Hollywood comes to England - and brings the architecture of the film set

April 1937

The Pinewood studios

Lawrence Williams is an Englishman who was trained as an architect at the Architectural Association and is now supervising art director for Herbert Wilcox Productions, and consulting art director to Pinewood studios, the firm that opened large and magnificent premises at Iver Heath in Buckinghamshire last year.

The film sets referred to in this article show the particular quality that distinguishes Williams' work. Some critics think that a set ought to "say" something, that it should express the emotion of the scene, express a personal quality of its own, like, say "friendliness" or "antagonism" or should impress an audience by an exaggeration of architectural motifs. This sort of thing is very well in its place, for instance, in a spectacular like The Great Ziegfield, but normally a director does not ask for it. If an architect strains to say something special in a building his design may end by looking rather vulgar.

If you had seen a thief being chased down a street by an angry crowd you would not be expected to remember afterwards what the street looked like.

In one set we can see the fashionable salon of a furrier's shop in the film Come Out of the Pantry. It is a simple set, dignified and sleek in design, in which a hard shining floor contrasts with soft wooden chairs; where a bulging rug sets off the austerity of flat walls, and where lightly draped curtains emphasise the brazen rigidity of steel columns.

The set is a type commonly needed in film today. It need not cost much, unlike the period set, for which the art director must make careful studies and send out buyers for precious pieces of furniture.

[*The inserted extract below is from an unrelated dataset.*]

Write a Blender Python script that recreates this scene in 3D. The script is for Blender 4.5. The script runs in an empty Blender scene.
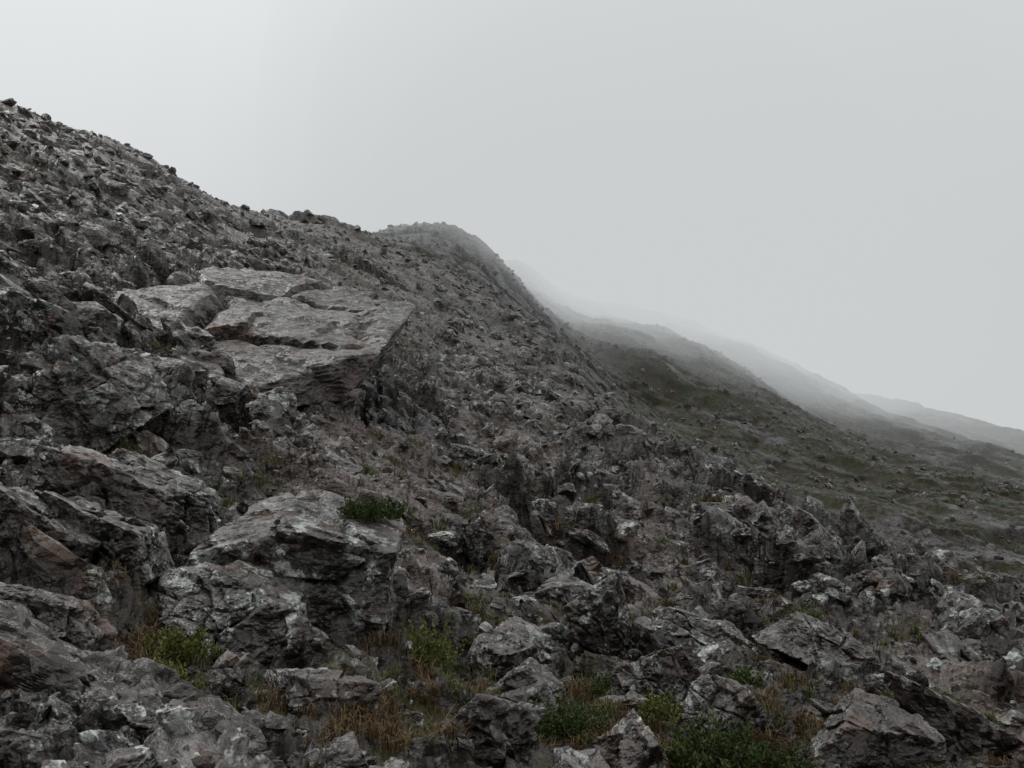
import bpy, bmesh, math, random
import numpy as np
random.seed(3); rng=np.random.default_rng(11)
sc=bpy.context.scene
F=910.0; PITCH=math.radians(8)
# ------------------------------------------------------------ camera
cam=bpy.data.cameras.new("camera"); cam.lens=32; cam.sensor_width=36; cam.clip_end=9000; cam.clip_start=0.05
co=bpy.data.objects.new("camera",cam); sc.collection.objects.link(co)
co.rotation_euler=(math.radians(90)+PITCH,0,0); sc.camera=co
sc.view_settings.view_transform='Standard'; sc.view_settings.look='None'; sc.view_settings.exposure=0

def ray(u,v):
    x=(u-512)/F; zc=(384-v)/F
    y=math.cos(PITCH)-math.sin(PITCH)*zc; z=math.sin(PITCH)+math.cos(PITCH)*zc
    r=math.hypot(x,y); return math.atan2(x,y), z/r
# ------------------------------------------------------------ noise helpers
def h01(ix,iy,iz,seed):
    with np.errstate(over='ignore'):
        n=(ix.astype(np.int64)*374761393+iy.astype(np.int64)*668265263+iz.astype(np.int64)*1440662683+seed*974634777)&0xffffffff
        n=((n^(n>>13))*1274126177)&0xffffffff
        n=((n^(n>>15))*668265263)&0xffffffff
        n=n^(n>>16)
    return (n&0xffffff)/float(0x1000000)
def vnoise(x,y,z,seed):
    ix=np.floor(x);iy=np.floor(y);iz=np.floor(z)
    fx=x-ix;fy=y-iy;fz=z-iz
    fx=fx*fx*(3-2*fx);fy=fy*fy*(3-2*fy);fz=fz*fz*(3-2*fz)
    r=0
    for a in (0,1):
        for b in (0,1):
            for c in (0,1):
                w=(fx if a else 1-fx)*(fy if b else 1-fy)*(fz if c else 1-fz)
                r=r+w*h01(ix+a,iy+b,iz+c,seed)
    return r*2-1
def vn2(x,y,seed):
    ix=np.floor(x);iy=np.floor(y);fx=x-ix;fy=y-iy
    fx=fx*fx*(3-2*fx);fy=fy*fy*(3-2*fy); z=np.zeros_like(ix)
    a=h01(ix,iy,z,seed);b=h01(ix+1,iy,z,seed);c=h01(ix,iy+1,z,seed);d=h01(ix+1,iy+1,z,seed)
    return ((a*(1-fx)+b*fx)*(1-fy)+(c*(1-fx)+d*fx)*fy)*2-1
def fbm3(x,y,z,seed,o=4):
    r=0;a=1;f=1
    for i in range(o):
        r=r+a*vnoise(x*f,y*f,z*f,seed+i);a*=.5;f*=2.03
    return r
def fbm2(x,y,seed,o=4,g=.5):
    r=0;a=1;f=1
    for i in range(o):
        r=r+a*vn2(x*f,y*f,seed+i);a*=g;f*=2.03
    return r
def sstep(a,b,x):
    t=np.clip((x-a)/(b-a),0,1); return t*t*(3-2*t)
def facets(x,y,s,seed,tilt=.85):
    px=x/s+.2*vn2(x/s*1.7,y/s*1.7,seed+50); py=y/s+.2*vn2(x/s*1.7+9,y/s*1.7,seed+51)
    px=px*.8+py*.35; py=py*1.15-px*.2
    ix=np.floor(px);iy=np.floor(py)
    b1=np.full(px.shape,9.);b2=np.full(px.shape,9.);h=np.zeros(px.shape);sw=np.zeros(px.shape)+1e-30;z0=np.zeros(px.shape)
    for a in (-1,0,1):
        for b in (-1,0,1):
            cx=ix+a;cy=iy+b
            dx=px-(cx+h01(cx,cy,z0,seed));dy=py-(cy+h01(cx,cy,z0,seed+1))
            d=np.maximum(np.abs(dx),np.abs(dy))*.6+.4*np.sqrt(dx*dx+dy*dy)
            hh=(h01(cx,cy,z0,seed+2)*2-1)*.5+tilt*((h01(cx,cy,z0,seed+3)*2-1.1)*dx+(h01(cx,cy,z0,seed+4)*2-1.1)*dy)
            ww=np.exp(-40*d); h+=ww*hh; sw+=ww
            m=d<b1
            b2=np.where(m,b1,np.minimum(b2,d)); b1=np.where(m,d,b1)
    return h/sw, b2-b1
def facets3(p,s,seed,squash=1.6):
    q=p/s; q=q+.15*np.stack([vnoise(q[:,0]*1.3+i*7,q[:,1]*1.3,q[:,2]*1.3,seed+30+i) for i in range(3)],1)
    q=q*np.array([1,1,squash]); I=np.floor(q)
    b1=np.full(len(q),9.);b2=b1.copy();h=np.zeros(len(q))
    for a in (-1,0,1):
        for b in (-1,0,1):
            for c in (-1,0,1):
                cx=I[:,0]+a;cy=I[:,1]+b;cz=I[:,2]+c
                dx=q[:,0]-cx-h01(cx,cy,cz,seed);dy=q[:,1]-cy-h01(cx,cy,cz,seed+1);dz=q[:,2]-cz-h01(cx,cy,cz,seed+2)
                d=np.sqrt(dx*dx+dy*dy+dz*dz)
                hh=(h01(cx,cy,cz,seed+3)-.5)+1.*((h01(cx,cy,cz,seed+4)-.5)*dx+(h01(cx,cy,cz,seed+5)-.5)*dy+(h01(cx,cy,cz,seed+6)-.5)*dz)
                m=d<b1
                b2=np.where(m,b1,np.minimum(b2,d));h=np.where(m,hh,h);b1=np.where(m,d,b1)
    return h,b2-b1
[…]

In one of the other film sets we see the hall of a London house. There is a feeling of modernism here, although tradition is closely adapted. The staircase is pleasing for action and the set stands close up to the camera and at the same time provides various angles of interest from which shot may be taken. The upper flight of steps ascends immediately above the lower flight but the landing, appearing to run right round the hall, gives a fine suggestion of overhead space, which of course is not really there. The stair soffite, seen close up, can be made to act as an upper framing line to a picture; a shot taken of an actor seen through the bars of the balusters looks interesting, and a shot from the landing pointing down will show a picture with the lively check pattern of the floor. Columns are always useful to the cameraman. By placing his characters against them he can cut up his compositions and be sure of some space around them.

Providing space around the actors is vital. Actors must be kept away from walls and stood in the open where light, pouring in from all sides, will bathe them in brilliance.